In the old days men and women with poor credit had no options. Getting home loans with poor credit was impossible as a matter of fact. Things have definitely changed, but not for the better. Getting home loans for people with poor credit is easy, but it’s not wise. Home loans with bad credit pose a lot of problems for both vendors and for borrowers.

A bad credit home loan has insanely high interest rates; the kinds of interest rates that people have on their credit cards. Essentially, a poor credit home loan is buying a house with a credit card. I suppose if you’re Donald Trump your American Express card can hold the house with no problems. But Donald Trump didn’t get rich putting houses on credit cards, and neither will you. What’s more likely to happen is a poor credit loan will drive you further in debt and cause even worse credit problems.

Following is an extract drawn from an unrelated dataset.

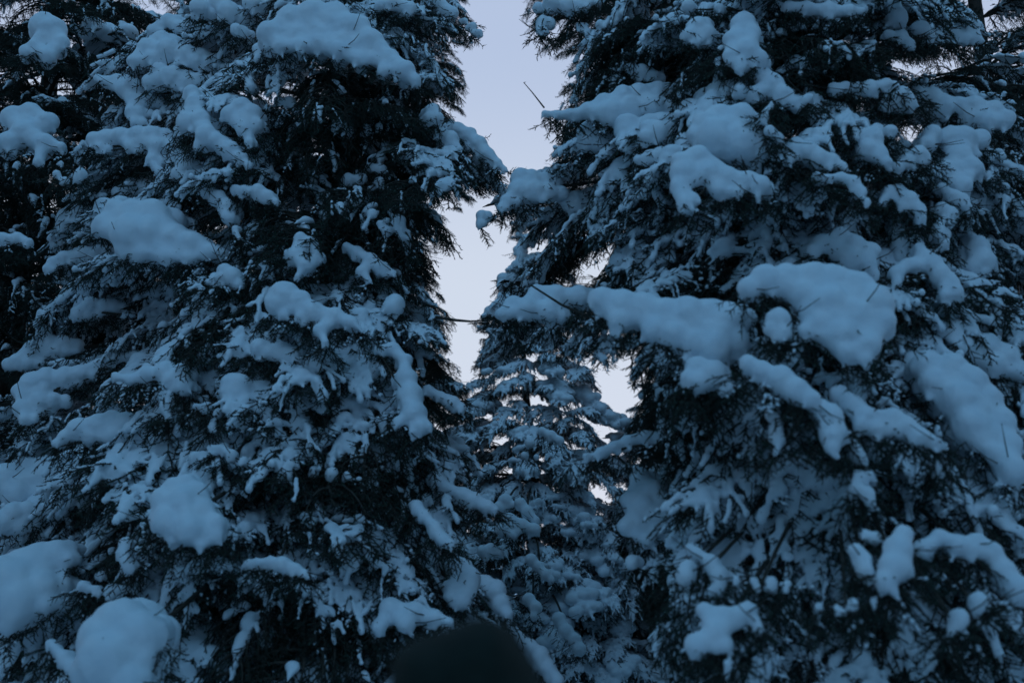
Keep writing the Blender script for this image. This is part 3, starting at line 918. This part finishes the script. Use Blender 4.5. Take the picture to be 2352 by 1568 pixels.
def build_mound(line, seed):
    rng = random.Random(seed)
    key, info, pts, cx, cy, d0 = mound_lumps(line)
    rmax = max(p[2] for p in pts)
    far = key in ('C', 'S')
    S = []
    for x, y, r in pts:
        # lower lumps lean a little towards the viewer, as the bough droops outwards
        d = d0 - (y - cy) / FPX * d0 * 0.55 + rng.uniform(-.2, .2) * r / FPX * d0
        S.append([P(x, y, d), r / FPX * d * 1.02])
    out = []
    tocen = Vector((info['base'].x, info['D'], 0)) - P(cx, cy, d0); tocen.z = 0
    tocen.normalize()
    for c, r in S:
        out.append((c.x, c.y, c.z, r))
        b = c + tocen * r * 1.1 + Vector((0, 0, -.05 * r))
        out.append((b.x, b.y, b.z, r * .95))
        if r > .05:
            b = c + tocen * r * 2.2
            out.append((b.x, b.y, b.z, r * .7))
    for i in range(len(S)):
        for j in range(i + 1, len(S)):
            a, ra = S[i]; b, rb = S[j]
            dd = (a - b).length
            if dd < (ra + rb) * 1.4 and dd > .35 * min(ra, rb):
                for t in ((.5,) if dd < .75 * (ra + rb) else (.3, .5, .7)):
                    m_ = a.lerp(b, t)
                    out.append((m_.x, m_.y, m_.z, (ra * (1 - t) + rb * t) * .8))
    tb = TB(.04)
    rm_ = rmax / FPX * d0
    # lower fringe: fingers of snow and needle sprigs poking out below
    low = []
    for i, (c, r) in enumerate(S):
        under = any((b.z < c.z - .3 * r and (Vector((b.x - c.x, b.y - c.y, 0))).length < .75 * max(rb, r)) for j, (b, rb) in enumerate(S) if j != i)
        low.append(not under)
    for i, (c, r) in enumerate(S):
        n = 4 if low[i] else 1
        if r < .03: n = 3 if low[i] else 1
        for k in range(n):
            a = rng.uniform(-1, 1)
            d = Vector((a * .9, rng.uniform(-.55, .35), -rng.uniform(.35, 1.1))).normalized()
            o = c + d * r * .72
            q = o + Vector((0, .01, -.01))
            sc = rng.uniform(.65, 1.0)
            if not in_clear([tuple(q + d * .1)], True)[0] or rng.random() < .35:
                tb.sprig(q, d + Vector((a * .3, -.1, 0)), sc, rng.uniform(-1, 1))
                if rng.random() < .5:
                    tb.sprig(q + Vector((rng.uniform(-.5, .5) * r, 0, 0)), d * .5 + Vector((rng.uniform(-.8, .8), -.2, -.5)), sc, rng.uniform(-1, 1))
            if low[i] and rng.random() < .85:
                rr = min(.036, max(.012, r * rng.uniform(.16, .36)))
                ln = rng.uniform(.5, 2.0) * rr
                for j in range(4):
                    q2 = o + d * (ln * j / 3) + Vector((0, 0, -.3 * rr * j))
                    out.append((q2.x + rng.uniform(-.3, .3) * rr, q2.y, q2.z, rr * (1.1 - .12 * j) * rng.uniform(.8, 1.15)))
    # behind and under: twiggy shelf that carries the snow
    for _ in range(int(8 + 42 * min(1.0, rm_ * len(S) / 1.2))):
        c, r = rng.choice(S)
        q = c + tocen * rng.uniform(.2, 2.4) * r + Vector((rng.uniform(-1.2, 1.2) * r, 0, -rng.uniform(.4, 1.1) * r))
        if in_clear([tuple(q)], True)[0]:
            continue
        d = -tocen * rng.uniform(0, .8) + Vector((rng.uniform(-.8, .8), 0, -rng.uniform(.1, .9)))
        tb.sprig(q, d, rng.uniform(.6, 1.05), rng.uniform(-1, 1))
    # carrying limb out of the trunk, then along the mound's lumps
    c0 = P(cx, cy, d0) + Vector((0, 0, -.3 * rm_))
    zt = min(c0.z + .12 + .1 * (info['D'] - d0), info['H'] * .97)
    s0 = Vector((info['base'].x + info['lean'] * zt / info['H'], info['D'], zt))
    if far:
        s0 = c0 + (s0 - c0) * .8
    pl = []
    for i in range(9):
        t = i / 8
        p = s0.lerp(c0, t) + Vector((0, 0, .16 * math.sin(t * math.pi) * (s0 - c0).length * .35))
        pl.append(p)
    th = .012 + .012 * min(1, rm_ / .15)
    bad = in_clear([tuple(p) for p in pl], True)
    if bad.any():
        k = int(np.max(np.nonzero(bad)[0]))
        pl = pl[max(k + 1, 6):] if k < 6 else []
        th *= .45
    if len(pl) >= 2:
        tb.tube(pl, [th * (1 - .5 * i / len(pl)) * (.3 if bad.any() and i == 0 else 1) for i in range(len(pl))], 6)
    for c, r in S:
        if rng.random() < .7:
            tb.tube([c0, (c0 + c) / 2 + Vector((0, 0, -.3 * r)), c + Vector((0, 0, -.5 * r))], [th * .5, th * .35, th * .2], 4)
    # side twigs poking out
    for _ in range(3):
        c, r = rng.choice(S)
        d = Vector((rng.uniform(-1, 1), -.3, rng.uniform(-.6, .5))).normalized()
        if not in_clear([tuple(c + d * (r + .08))])[0]:
            tb.tube([c, c + d * (r + .06), c + d * (r + rng.uniform(.1, .18)) + Vector((0, 0, .02))], [.0035, .003, .0015], 3)
    origin = c0.copy()
    wood = tb.mesh('laden_bough')
    wood.transform(Matrix.Translation(-origin))
    vox = max(.0115, min(.02, rm_ * .125))
    if far: vox = .014
    out = [(a - origin.x, b - origin.y, c - origin.z, *q) for a, b, c, *q in out]
    sm = blobs_mesh('snow_mound', out, vox, 4, disp=.036 if not far else .015)
    b = link('laden_bough', wood, info['root'])
    b.location = origin - Vector(info['root'].location)
    link('snow_mound', sm, b)


for i, line in enumerate(l for l in MOUNDS.strip().splitlines()):
    build_mound(line, 500 + i)

# ------------------------------------------------------------------ single bare twigs seen against the sky
def twig_part(key, pts, r, name='bare_twig'):
    info = T[key]
    tb = TB()
    d = tree_depth(info, pts[0][0], pts[0][1]) - .1
    w = [P(x, y, d) for x, y in pts]
    tb.tube(w, [r * (1 - .6 * i / (len(w) - 1)) for i in range(len(w))], 6)
    k = w[-1] + (w[-1] - w[-2]).normalized().orthogonal() * .02
    tb.tube([w[-1], k], [r * .5, r * .2], 4)
    me = make_mesh(name, np.concatenate(tb.V), np.concatenate(tb.F), [M_WOOD])
    me.transform(Matrix.Translation(-Vector(info['root'].location)))
    link(name, me, info['root'])

twig_part('R', [(1250, 248), (1240, 235), (1222, 212), (1203, 190)], .006)
twig_part('R', [(1395, 755), (1375, 738), (1340, 722), (1290, 700), (1220, 655)], .013, 'bare_branch')
twig_part('R', [(1385, 740), (1383, 715), (1388, 690), (1378, 655)], .009, 'bare_branch')
twig_part('L', [(1000, 728), (1045, 735), (1080, 738), (1130, 735)], .011, 'bare_branch')

# ------------------------------------------------------------------ ground
def ground():
    n = 90
    V = []; F = []
    rng = random.Random(5)
    for i in range(n + 1):
        for j in range(n + 1):
            a = (i / n - .5) * 2; b = (j / n - .5) * 2
            x = math.copysign(abs(a) ** 2.6, a) * 700; y = math.copysign(abs(b) ** 2.6, b) * 700 + 8
            z = .10 * math.sin(x * .9 + 1) * math.sin(y * .7) + .06 * math.sin(x * 2.1) * math.cos(y * 1.7)
            V.append((x, y, z * math.exp(-(abs(x) + abs(y)) / 80)))
    for i in range(n):
        for j in range(n):
            a = i * (n + 1) + j
            F.append((a, a + n + 1, a + n + 2, a + 1))
    o = link('snow_ground', make_mesh('snow_ground', V, F, [M_SNOW], smooth=True))
    o['kind'] = 'structure'
ground()

# ------------------------------------------------------------------ unseen trees added around and behind the viewer to block low sky light
def light_blocking_wood():
    rng = random.Random(31)
    V = []; F = []; Mi = []
    def tree_at(x, y, H, Rb):
        for k in range(6):
            a0, a1 = k * math.pi / 3, (k + 1) * math.pi / 3
            n = len(V)
            V.extend([(x + .16 * math.cos(a0), y + .16 * math.sin(a0), 0), (x + .16 * math.cos(a1), y + .16 * math.sin(a1), 0), (x, y, H)])
            F.append((n, n + 1, n + 2)); Mi.append(0)
        z = .3
        while z < H:
            r = Rb * (1 - z / H) ** .85 + .1
            for k in range(9):
                a = rng.uniform(0, 6.28); l = r * rng.uniform(.7, 1.1)
                u = Vector((math.cos(a), math.sin(a), 0)); w = Vector((-u.y, u.x, 0))
                for t in (.25, .5, .75):
                    c = Vector((x, y, z)) + u * l * t + Vector((0, 0, .1 * l - .5 * l * t * t))
                    h = l * .26
                    for sgn in (-1, 1):
                        n = len(V)
                        V.extend([tuple(c - u * h * .5), tuple(c + u * h * .7), tuple(c + w * h * sgn * 1.5 + u * h * .4 - Vector((0, 0, h * .7)))])
                        F.append((n, n + 1, n + 2)); Mi.append(2 if rng.random() < .8 else 1)  # mostly snow, so the added trees bounce light into shaded crowns
            z += .22
    for x, y, H, Rb in [(-6.0, -3.0, 12, 2.6), (6.0, -3.2, 12, 2.6), (-8.0, 1.5, 13, 2.6), (8.2, 1.0, 13, 2.6),
                        (-10.5, 6.0, 12, 2.5), (10.8, 5.5, 12, 2.5), (-3.5, -8.5, 13, 2.6), (4.0, -9.0, 13, 2.6), (-8.5, -5.5, 12, 2.6), (9.0, -5.5, 12, 2.6)]:
        tree_at(x, y, H, Rb)
    o = link('light_blocking_wood', make_mesh('light_blocking_wood', V, F, [M_BARK, M_NEEDLE, M_SNOW], Mi))
    o['kind'] = 'stuff'
    o['label'] = 'unseen spruces added around and behind the viewer to block low sky light'
light_blocking_wood()

# ------------------------------------------------------------------ person in a dark hood, seen from behind, just in front of the camera
M_JACKET = noise_material('dark_green_cloth', (0.008, 0.012, 0.009), (0.015, 0.021, 0.016), 60, .9, .3, .002)
M_TROUSER = noise_material('dark_trouser_cloth', (0.01, 0.011, 0.013), (0.02, 0.02, 0.022), 60, .9, .3, .002)
M_SKIN = noise_material('skin', (0.42, 0.27, 0.21), (0.5, 0.33, 0.26), 30, .6, .1, .001)


def skin_mesh(name, verts, edges, mat, sub=2):
    me = bpy.data.meshes.new(name + '_raw')
    me.from_pydata([v[:3] for v in verts], edges, [])
    ob = bpy.data.objects.new(name + '_raw', me); C.objects.link(ob)
    ob.modifiers.new('skin', 'SKIN').use_smooth_shade = True
    sv = me.skin_vertices[0].data
    for i, v in enumerate(verts):
        sv[i].radius = (v[3], v[4] if len(v) > 4 else v[3])
    sv[0].use_root = True
    s = ob.modifiers.new('sub', 'SUBSURF'); s.levels = sub; s.render_levels = sub
    dg = bpy.context.evaluated_depsgraph_get()
    out = bpy.data.meshes.new_from_object(ob.evaluated_get(dg)); out.name = name
    out.materials.clear(); out.materials.append(mat)
    out.polygons.foreach_set('use_smooth', np.ones(len(out.polygons), bool))
    bpy.data.objects.remove(ob); bpy.data.meshes.remove(me)
    return out


def person():
    D = 1.42
    top = P(1105, 1428, D)
    root = bpy.data.objects.new('person', None)
    root.location = (P(1085, 1500, D).x, D, 0)
    C.objects.link(root)
    root['label'] = 'person in a dark green hood seen from behind, out of focus at the bottom edge'
    root['category'] = 'person'
    h = top.z  # top of the hood
    # body: pelvis root, spine, neck, head, legs, arms
    hd = h - .13
    v = [(0, 0, .88, .15, .11), (0, 0, 1.05, .13, .10), (0, 0, 1.20, .16, .11), (0, 0, h - .30, .10, .08), (0, 0, h - .25, .055, .055),
         (0, -.01, hd, .085, .10), (0, -.01, hd + .06, .07, .085),
         (.10, 0, .80, .085, .09), (.11, .01, .45, .06, .065), (.11, 0, .09, .042, .045), (.11, .14, .03, .045, .03),
         (-.10, 0, .80, .085, .09), (-.11, .01, .45, .06, .065), (-.11, 0, .09, .042, .045), (-.11, .14, .03, .045, .03),
         (.19, 0, h - .32, .06, .06), (.25, .0, h - .58, .045, .045), (.25, .07, h - .82, .033, .033), (.25, .09, h - .9, .03, .018),
         (-.19, 0, h - .32, .06, .06), (-.25, .0, h - .58, .045, .045), (-.25, .07, h - .82, .033, .033), (-.25, .09, h - .9, .03, .018)]
    ed = [(0, 1), (1, 2), (2, 3), (3, 4), (4, 5), (5, 6), (0, 7), (7, 8), (8, 9), (9, 10), (0, 11), (11, 12), (12, 13), (13, 14),
          (3, 15), (15, 16), (16, 17), (17, 18), (3, 19), (19, 20), (20, 21), (21, 22)]
    link('body', skin_mesh('body', v, ed, M_SKIN), root)
    k = 1.18
    jv = [(v[0][0], 0, .84, .19, .15), (0, 0, 1.05, .17, .14), (0, 0, 1.20, .19, .15), (0, 0, h - .31, .15, .12)]
    jv += [(a, b, c, r1 + .03, r2 + .03) for a, b, c, r1, r2 in v[15:18]] + [(a, b, c, r1 + .03, r2 + .03) for a, b, c, r1, r2 in v[19:22]]
    je = [(0, 1), (1, 2), (2, 3), (3, 4), (4, 5), (5, 6), (3, 7), (7, 8), (8, 9)]
    link('jacket', skin_mesh('jacket', jv, je, M_JACKET), root)
    tv = [(0, 0, .90, .17, .13)] + [(a, b, c, r1 + .022, r2 + .022) for a, b, c, r1, r2 in v[7:10]] + [(a, b, c, r1 + .022, r2 + .022) for a, b, c, r1, r2 in v[11:14]]
    link('trousers', skin_mesh('trousers', tv, [(0, 1), (1, 2), (2, 3), (0, 4), (4, 5), (5, 6)], M_TROUSER), root)
    for sx in (-.11, .11):
        link('boot', skin_mesh('boot', [(sx, -.03, .07, .06, .06), (sx, .06, .05, .055, .05), (sx, .17, .04, .05, .04)], [(0, 1), (1, 2)], M_JACKET), root)
    # hood: a cloth shell that rises to a soft peak and juts forward on the left
    sil = [(897, 1610), (897, 1560), (902, 1505), (922, 1478), (965, 1462), (1010, 1448), (1050, 1430), (1090, 1418), (1125, 1417),
           (1158, 1428), (1184, 1452), (1206, 1490), (1232, 1535), (1255, 1580), (1280, 1630)]
    c = P(1075, 1600, D)
    ring = []
    for x, y in sil:
        p = P(x, y, D); ring.append((p.x - root.location.x, p.z))
    cx_, cz_ = c.x - root.location.x, c.z
    V = []; F = []
    m_ = 14; n = len(ring)
    for i in range(m_ + 1):
        t = -math.pi / 2 + math.pi * i / m_
        s = max(.04, math.cos(t)) ** .75
        yy = .13 * math.sin(t)
        for (x, z) in ring:
            wr = 1 + .02 * math.sin(9 * x * 10 + i)
            V.append((cx_ + (x - cx_) * s * wr, yy, cz_ + (z - cz_) * s * wr))
    for i in range(m_):
        for j in range(n - 1):
            a = i * n + j
            F.append((a, a + 1, a + n + 1, a + n))
    me = make_mesh('hood', V, F, [M_JACKET], smooth=True)
    o = link('hood', me, root)
    s = o.modifiers.new('thickness', 'SOLIDIFY'); s.thickness = .006
    s = o.modifiers.new('round', 'SUBSURF'); s.levels = 2; s.render_levels = 2
person()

So you want to buy a house and you have poor credit? There are options, but should you take them? If you want to pay three or four times the interest rates, then it might be the right choice. The interest 10% rate on a poor credit loan for a house at just $150,000 would be $323,883.14 over the course of the loan. That’s another house. For the interest rate of 10% on a 30 year mortgage with poor credit you could buy two houses at $150,000, and that’s just at 10% interest. Usually a poor credit home loan is around 15%-24%. 15% interest is $532,775.73. How many houses can you buy with $532,775.73? Not to mention the payments on the house would be nearly $2000.

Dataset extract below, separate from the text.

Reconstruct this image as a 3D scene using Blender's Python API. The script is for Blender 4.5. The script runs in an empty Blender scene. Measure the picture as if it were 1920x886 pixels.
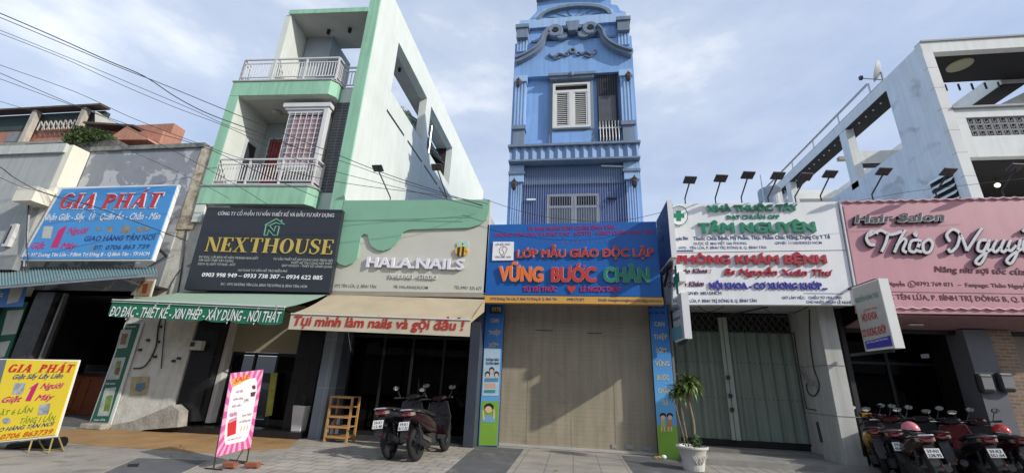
import bpy, bmesh, math, random
from mathutils import Vector, Matrix
random.seed(7)
S = bpy.context.scene
COL = S.collection
# ---------------------------------------------------------------- camera
FPX, PITCH, ROLL, YAW, CAMH = 794.86, math.radians(18.985), math.radians(2.457), math.radians(-8.495), 1.45
FW = Vector((math.sin(YAW)*math.cos(PITCH), math.cos(YAW)*math.cos(PITCH), math.sin(PITCH)))
_r = Vector((math.cos(YAW), -math.sin(YAW), 0)); _u = _r.cross(FW)
RT = _r*math.cos(ROLL) + _u*math.sin(ROLL); UP = -_r*math.sin(ROLL) + _u*math.cos(ROLL)
EYE = Vector((0, 0, CAMH))
cam = bpy.data.cameras.new('camera'); camo = bpy.data.objects.new('camera', cam); COL.objects.link(camo)
cam.sensor_width = 36; cam.lens = FPX/1920*36; cam.clip_start = .05; cam.clip_end = 5000
camo.matrix_world = Matrix(((RT.x, UP.x, -FW.x, EYE.x), (RT.y, UP.y, -FW.y, EYE.y), (RT.z, UP.z, -FW.z, EYE.z), (0, 0, 0, 1)))
S.camera = camo
# ---------------------------------------------------------------- light
LD = Vector((-1, .43, -.62)).normalized()          # the way sunlight travels
SUN_EL = math.asin(-LD.z); SUN_AZ = math.atan2(-LD.x, -LD.y)
w = bpy.data.worlds.new('World'); S.world = w; w.use_nodes = True
nt = w.node_tree; N = nt.nodes; L = nt.links; N.clear()
out = N.new('ShaderNodeOutputWorld'); bg = N.new('ShaderNodeBackground'); sky = N.new('ShaderNodeTexSky')
sky.sky_type = 'NISHITA'; sky.sun_disc = False; sky.sun_elevation = SUN_EL; sky.sun_rotation = SUN_AZ
sky.air_density = 1.0; sky.dust_density = 1.6; sky.ozone_density = 1.6
tc = N.new('ShaderNodeTexCoord'); mp = N.new('ShaderNodeMapping'); mp.inputs['Scale'].default_value = (1.2, 1.2, 3.0)
mp.inputs['Rotation'].default_value = (0.3, .2, .5)
n1 = N.new('ShaderNodeTexNoise'); n1.inputs['Scale'].default_value = 1.7; n1.inputs['Detail'].default_value = 7; n1.inputs['Roughness'].default_value = .56
cr = N.new('ShaderNodeValToRGB'); cr.color_ramp.elements[0].position = .33; cr.color_ramp.elements[0].color = (1.92, 2.34, 3.2, 1)
e_ = cr.color_ramp.elements.new(.55); e_.color = (2.72, 3.06, 3.72, 1)
cr.color_ramp.elements[2].position = .70; cr.color_ramp.elements[2].color = (4.6, 4.75, 4.9, 1)
mx = N.new('ShaderNodeMix'); mx.data_type = 'RGBA'; mx.inputs[0].default_value = .8
L.new(tc.outputs['Generated'], mp.inputs[0]); L.new(mp.outputs[0], n1.inputs['Vector']); L.new(n1.outputs['Fac'], cr.inputs[0])
L.new(cr.outputs[0], mx.inputs[7]); L.new(sky.outputs[0], mx.inputs[6]); L.new(mx.outputs[2], bg.inputs[0]); L.new(bg.outputs[0], out.inputs[0])
bg.inputs[1].default_value = .15
sl = bpy.data.lights.new('sun', 'SUN'); so = bpy.data.objects.new('sun', sl); COL.objects.link(so)
sl.energy = 2.25; sl.angle = math.radians(.9); sl.color = (1, .95, .87)
so.rotation_euler = LD.to_track_quat('-Z', 'Y').to_euler(); so.location = (20, -10, 30)
S.view_settings.view_transform = 'Standard'; S.view_settings.look = 'None'
S.view_settings.exposure = 0.74; S.view_settings.gamma = 1; S.view_settings.use_curve_mapping = False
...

What other options are there for anyone who wishes to buy a home with poor credit? There are many options, if they are willing to wait. Repairing their credit is the absolute best option. You can also get a co-signer on the loan.

Repairing your credit can take about 1-2 years but the difference in interest payments is astounding. Where a 10% loan with bad credit is, a good credit loan is only 7%. That is to say that the $323,000 now becomes only $209,000. That’s just by saving 3% interest. If saving $123,000 is worth a year or two of waiting and rebuilding credit, then a bad credit home loan isn’t the right option for you. A co-signer can also reduce the interest rate of a home loan.

Choosing to wait for the home of your dreams can mean saving more than $100,000. In some cases, where the house is around $250,000-$300,000 the savings could total near a million dollars. Be sure to check into your options before opting for a home loan with poor credit.